442nd wants to honor car victims

By Gregg Kakesako
Star-Bulletin

Tapa

Keeping track of the survivors of Hawaii's most-decorated World War II fighting unit has been difficult.

That's because there has never been an accurate census of the Nisei veterans of the 100th Battalion and the 442nd Regimental Combat Team, which were made up of Japanese-Americans who volunteered to prove their loyalty.

The 442nd recently celebrated its 57th anniversary, only to see the occasion marred by the accidental death of two of its members following a reunion banquet. (See story on Page A-6.)

Although the 100th and the 442nd are separate groups, neither organization has ever undertaken the tedious task of determining just how many members are alive and still living in Hawaii.

In his book, "Americans: The Story of the 442nd Combat Team," published in 1946, author Orville C. Shirley listed 8,256 soldiers from Hawaii and the mainland as belonging to the two groups. The 100th Battalion, although formed first in 1942, became one of three battalions of the 442nd.

At best, officials of the 442nd Veterans Club and Club 100 only have their membership rosters to fall back on when questioned about survivors.

More than 650 veterans belong to the 442nd Veterans Club today, while Club 100 lists 553 active members. The average age of the 442nd club is 77, and slightly higher for Club 100. "Some of the guys are not active," said S. Donald Shimazu, president of the 442nd Veterans Club, who was a member of the 442nd RCT's 522nd Engineers. Club 100 includes the first Japanese-Americans who went into combat in Europe on Aug. 11, 1943. At the time the unit was activated in 1943, it included about 1,432 Nisei soldiers from Hawaii.
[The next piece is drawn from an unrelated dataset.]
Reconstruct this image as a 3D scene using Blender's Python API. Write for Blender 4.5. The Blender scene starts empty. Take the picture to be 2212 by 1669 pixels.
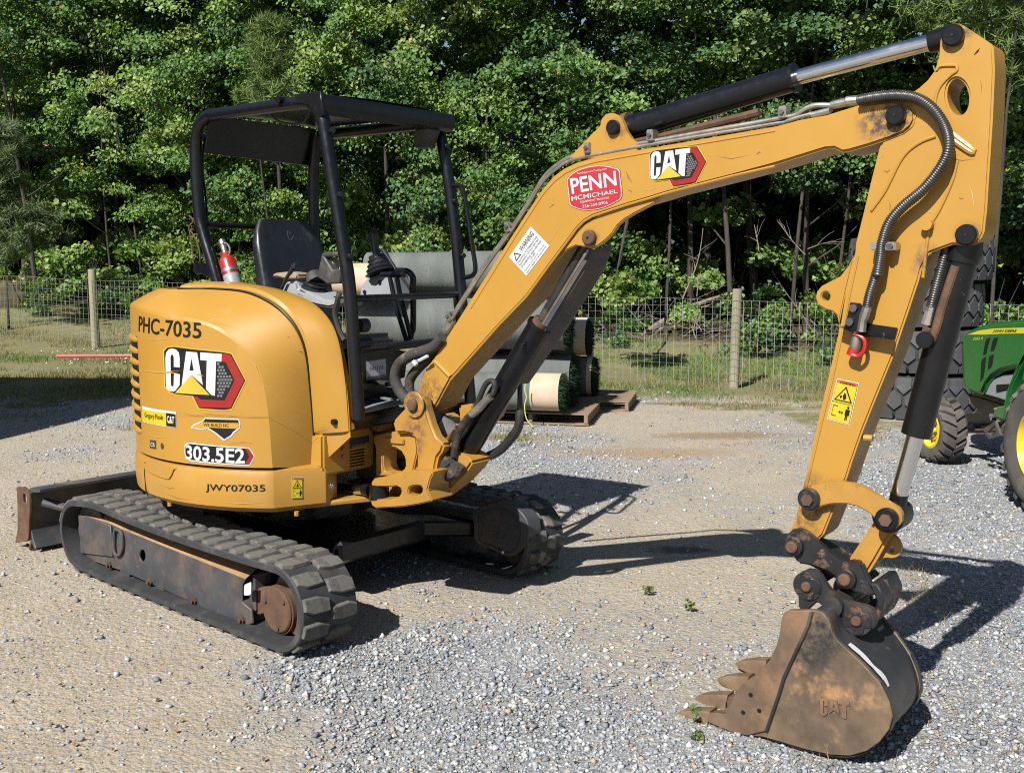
import bpy, bmesh, math, random
import numpy as np
from mathutils import Vector, Matrix
from mathutils.geometry import tessellate_polygon

R = math.radians
rng = np.random.default_rng(7)
random.seed(7)

# ------------------------------------------------------------------ camera, sky, sun, exposure
SC = bpy.context.scene
COL = SC.collection
F_PX, PITCH, CAM_H = 2240.0, 0.12227514, 1.7287      # focal length and image in a 2212 x 1669 frame
IW, IH = 2212.0, 1669.0
cam_d = bpy.data.cameras.new('camera')
cam_d.sensor_fit = 'HORIZONTAL'
cam_d.sensor_width = 36.0
cam_d.lens = 36.0 * F_PX / IW
cam_d.clip_start = 0.05
cam_d.clip_end = 600
cam = bpy.data.objects.new('camera', cam_d)
cam.location = (0, 0, CAM_H)
cam.rotation_euler = (math.pi / 2 - PITCH, 0, 0)
COL.objects.link(cam)
SC.camera = cam

SUN_AZ, SUN_EL = R(59.0), R(43.0)                    # direction the light travels (from +x), elevation
world = bpy.data.worlds.new('World')
SC.world = world
world.use_nodes = True
wn = world.node_tree.nodes
wl = world.node_tree.links
sky = wn.new('ShaderNodeTexSky')
sky.sky_type = 'NISHITA'
sky.sun_disc = False
sky.sun_elevation = SUN_EL
# sky sun_rotation is measured clockwise from +Y
sx, sy = -math.cos(SUN_AZ), -math.sin(SUN_AZ)
sky.sun_rotation = math.atan2(sx, sy)
sky.air_density = 1.0
sky.dust_density = 0.6
sky.ozone_density = 1.0
bg = wn['Background']
bg.inputs['Strength'].default_value = 0.050
wl.new(sky.outputs[0], bg.inputs[0])

sun_d = bpy.data.lights.new('sun', 'SUN')
sun_d.energy = 5.0
sun_d.angle = R(0.53)
sun_d.color = (1.0, 0.962, 0.90)
sun = bpy.data.objects.new('sun', sun_d)
ldir = Vector((math.cos(SUN_AZ) * math.cos(SUN_EL), math.sin(SUN_AZ) * math.cos(SUN_EL), -math.sin(SUN_EL)))
sun.rotation_euler = ldir.to_track_quat('-Z', 'Y').to_euler()
sun.location = (-6, -8, 12)
COL.objects.link(sun)

SC.view_settings.view_transform = 'Standard'
SC.view_settings.look = 'None'
SC.view_settings.exposure = 0.85
SC.cycles.filter_width = 1.1
SC.cycles.use_denoising = False
SC.cycles.max_bounces = 6
SC.cycles.diffuse_bounces = 3
SC.cycles.glossy_bounces = 3
SC.cycles.transmission_bounces = 3
SC.cycles.transparent_max_bounces = 4
SC.cycles.caustics_reflective = False
SC.cycles.caustics_refractive = False
SC.view_settings.gamma = 1.0

# ------------------------------------------------------------------ helpers
def link(nt, a, b):
    nt.links.new(a, b)

def mk(name, base, rough=0.5, metal=0.0, var=0.12, vscale=5.0, layers=(), bump=0.0, bscale=60.0,
       spots=(), coat=0.0, spec=0.5, coords='Object', stretch=None, trans=0.0):
    """Procedural paint / rubber / steel: base colour, broad variation, noise layers, stain spots, fine bump."""
    m = bpy.data.materials.new(name)
    m.use_nodes = True
    nt = m.node_tree
    b = nt.nodes['Principled BSDF']
    tc = nt.nodes.new('ShaderNodeTexCoord')
    vec = tc.outputs[coords]
    if stretch:
        mp = nt.nodes.new('ShaderNodeMapping')
        mp.inputs['Scale'].default_value = stretch
        link(nt, vec, mp.inputs[0])
        vec = mp.outputs[0]
    def noise(scale, detail=4.0, rough_=0.6):
        n = nt.nodes.new('ShaderNodeTexNoise')
        n.inputs['Scale'].default_value = scale
        n.inputs['Detail'].default_value = detail
        n.inputs['Roughness'].default_value = rough_
        link(nt, vec, n.inputs['Vector'])
        return n.outputs['Fac']
    def rng_(src, lo, hi, a=0.0, c=1.0):
        r = nt.nodes.new('ShaderNodeMapRange')
        r.inputs['From Min'].default_value = lo
        r.inputs['From Max'].default_value = hi
        r.inputs['To Min'].default_value = a
        r.inputs['To Max'].default_value = c
        link(nt, src, r.inputs['Value'])
        return r.outputs[0]
    def mixc(fac, c1, c2, mode='MIX'):
        x = nt.nodes.new('ShaderNodeMix')
        x.data_type = 'RGBA'
        x.blend_type = mode
        link(nt, fac, x.inputs[0]) if not isinstance(fac, float) else setattr(x.inputs[0], 'default_value', fac)
        for s, c in ((6, c1), (7, c2)):
            if hasattr(c, 'node'):
                link(nt, c, x.inputs[s])
            else:
                x.inputs[s].default_value = (c[0], c[1], c[2], 1)
        return x.outputs[2]
    def mixf(fac, c1, c2):
        x = nt.nodes.new('ShaderNodeMix')
        x.data_type = 'FLOAT'
        link(nt, fac, x.inputs[0])
        for s, c in ((2, c1), (3, c2)):
            if hasattr(c, 'node'):
                link(nt, c, x.inputs[s])
            else:
                x.inputs[s].default_value = c
        return x.outputs[0]
    dk = tuple(max(0, c * (1 - var)) for c in base[:3])
    lt = tuple(min(1, c * (1 + var)) for c in base[:3])
    col = mixc(rng_(noise(vscale, 5), 0.3, 0.7), dk, lt)
    rgh = rng_(noise(vscale * 3.1, 4), 0.25, 0.75, max(0, rough - 0.08), min(1, rough + 0.1))
    mtl = None
    for L in layers:
        c, sc, lo, hi = L[:4]
        r2 = L[4] if len(L) > 4 else rough
        amt = L[5] if len(L) > 5 else 1.0
        f = rng_(noise(sc, 8, 0.68), lo, hi, 0.0, amt)
        col = mixc(f, col, c)
        rgh = mixf(f, rgh, r2)
        if metal > 0.2:
            mtl = mixf(f, mtl if mtl else metal, 0.0)
    for ctr, rad, c in spots:
        d = nt.nodes.new('ShaderNodeVectorMath')
        d.operation = 'DISTANCE'
        link(nt, tc.outputs['Object'], d.inputs[0])
        d.inputs[1].default_value = ctr
        f1 = rng_(d.outputs['Value'], rad, rad * 0.35)
        mu = nt.nodes.new('ShaderNodeMath')
        mu.operation = 'MULTIPLY'
        link(nt, f1, mu.inputs[0])
        link(nt, rng_(noise(28, 8, 0.75), 0.42, 0.58), mu.inputs[1])
        col = mixc(mu.outputs[0], col, c)
        rgh = mixf(mu.outputs[0], rgh, 0.75)
    link(nt, col, b.inputs['Base Color'])
    link(nt, rgh, b.inputs['Roughness'])
    if mtl is not None:
        link(nt, mtl, b.inputs['Metallic'])
    else:
        b.inputs['Metallic'].default_value = metal
    b.inputs['Coat Weight'].default_value = coat
    b.inputs['Coat Roughness'].default_value = 0.12
    b.inputs['Specular IOR Level'].default_value = spec
    if bump:
        bp = nt.nodes.new('ShaderNodeBump')
        bp.inputs['Strength'].default_value = bump
        bp.inputs['Distance'].default_value = 0.01
        link(nt, noise(bscale, 6, 0.65), bp.inputs['Height'])
        link(nt, bp.outputs[0], b.inputs['Normal'])
    return m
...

The 100th Battalion initially was composed of Japanese-Americans drafted in Hawaii before the bombing of Pearl Harbor on Dec. 7, 1941.

On June 5, 1942, the 100th was activated and sent to Camp McCoy in Wisconsin for training and went into battle first in Salerno, Italy, on Sept. 26, 1943.

When the call went out for volunteers in 1943, more than 6,000 Japanese-Americans in Hawaii volunteered and nearly 3,000 were accepted.

Another 1,500 volunteered from behind the barbed-wire fences of mainland internment camps. Designated as the 442nd Regimental Combat Team, the special Army unit participated in major battles at Sasseta, Belvedere, the rescue of the Lost Battalion from Texas, Po Valley-Gothic Line and the invasion of southern France.

On June 15, 1944, the 100th became the first battalion of the 442nd RCT.

The two units became the most decorated for their size, earning one Medal of Honor, 53 Distinguished Service Crosses, 560 Silver Stars with 28 oak leaf clusters designating a second award, 4,000 Bronze Stars with 1,200 oak leaf clusters, and 12 French Croix de Guerres.

Their losses included 649 killed in action and 67 missing in action. The unit earned 9,486 Purple Hearts.


art

442nd wants to honor car victims

In life, they were comrades in arms, bonded by combat, and fellow World War II veterans want to honor that memory -- not the way they died.

Eiro Yamada, 77, was laid to rest yesterday at Hawaiian Memorial Park.

Next Monday, his lifelong friend, Thomas Sakamoto, also 77, will be buried at the Hawaii State Veterans Cemetery in Kaneohe. His funeral service will be held at 4 p.m. Saturday at Hosoi Mortuary.

The two men, members of the same battalion of the famed 442nd Regimental Combat Team, died within hours of each other after being hit by a car driven by Masao Yamasaki, another 442nd veteran, in a hotel parking garage. All three had just attended the 57th anniversary of the formation of the Japanese-American Army unit.

The 442nd Veterans Club hopes to hold a service April 15 to begin "the healing process," said Ed Ichiyama, one of the reunion organizers.

The Sheraton Waikiki Hotel, where the banquet reunion was held March 25, has offered the use of its ballroom and the Army also wants to participate, he said.

"We hope to bring everyone together," including Yamasaki and his family, Ichiyama said.

"The guy is understandably grief-stricken," he said. "But there has been an outpouring of support for him and everyone involved from the public. We want to show that the 442nd is still unified and that we continue to band together and take care of each other."

Yamada and Sakamoto both graduated from Farrington High School in 1941. When the call went out for volunteers in 1943 to form the 442nd RCT, the two enlisted together.